**Required task:** Every line below that contains "floor" is to be copied.

**Data block:**
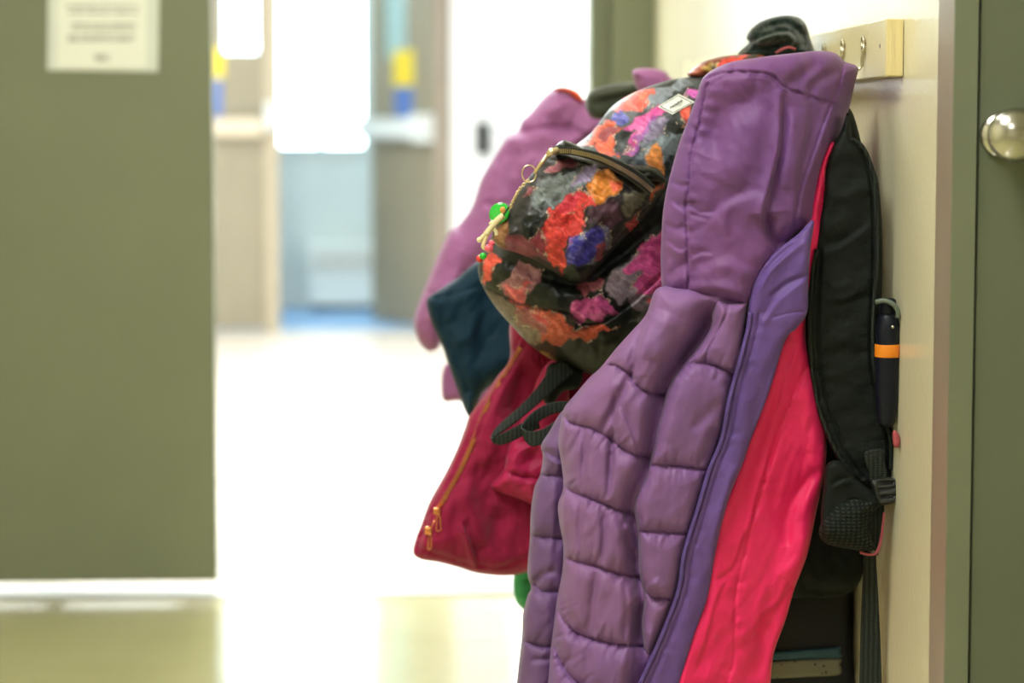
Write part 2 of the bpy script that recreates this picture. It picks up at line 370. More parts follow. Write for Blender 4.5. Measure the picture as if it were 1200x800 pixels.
# ================================================================== the setting
XW = 0.573          # right wall
XL = -1.75          # left wall
YC = 5.15           # cross doors
YE = 12.0           # exit doors
YV = 13.5           # porch window wall
def st(name, *a, **k):
    o = box(name, *a, **k); o['kind'] = 'structure'; return o
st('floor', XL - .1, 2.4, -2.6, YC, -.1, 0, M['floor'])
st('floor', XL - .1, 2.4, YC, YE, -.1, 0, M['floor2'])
st('floor', -1.6, 0.9, YE, YV + .1, -.1, 0, M['mat_blue'])
st('ceiling', XL - .1, 2.4, -2.6, YE + 2, CEIL, CEIL + .1, M['ceil'])
# right wall: from the door opening to the cross wall and on; the stretch past the door frame comes back behind the camera
st('wall_right', XW, XW + .14, 2.462, YC, 0, CEIL, M['wall'])
st('wall_right', XW, XW + .14, YC + .14, YE, 0, CEIL, M['wall_white'])
YD = 2.394         # the classroom door stands across, facing the viewer
st('wall_right', 2.3, 2.4, -2.6, YD, 0, CEIL, M['wall'])
st('wall_alcove', XW, 2.4, YD + .02, YD + .14, 2.14, CEIL, M['wall'])
st('wall_alcove', 1.62, 2.4, YD + .02, YD + .14, 0, 2.14, M['wall'])
st('wall_left', XL - .1, XL, -2.6, YC, 0, CEIL, M['wall'])
st('wall_left', XL - .1, XL, YC, YE, 0, CEIL, M['wall_white'])
st('wall_back', XL - .1, 2.4, -2.7, -2.6, 0, CEIL, M['wall'])
# steel frame of the classroom door (its near jamb is out of frame)
st('trim_1', XW - .006, P(1144.6, 158, YD).x, YD + .003, 2.468, 0, 2.14, M['frame_t'], bev=.002)  # taupe stands in for how light falls on the frame's side face
st('trim_2', XW - .0062, P(1144.6, 158, YD).x, YD, YD + .003, 0, 2.14, M['frame_g'])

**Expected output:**
st('floor', XL - .1, 2.4, -2.6, YC, -.1, 0, M['floor'])
st('floor', XL - .1, 2.4, YC, YE, -.1, 0, M['floor2'])
st('floor', -1.6, 0.9, YE, YV + .1, -.1, 0, M['mat_blue'])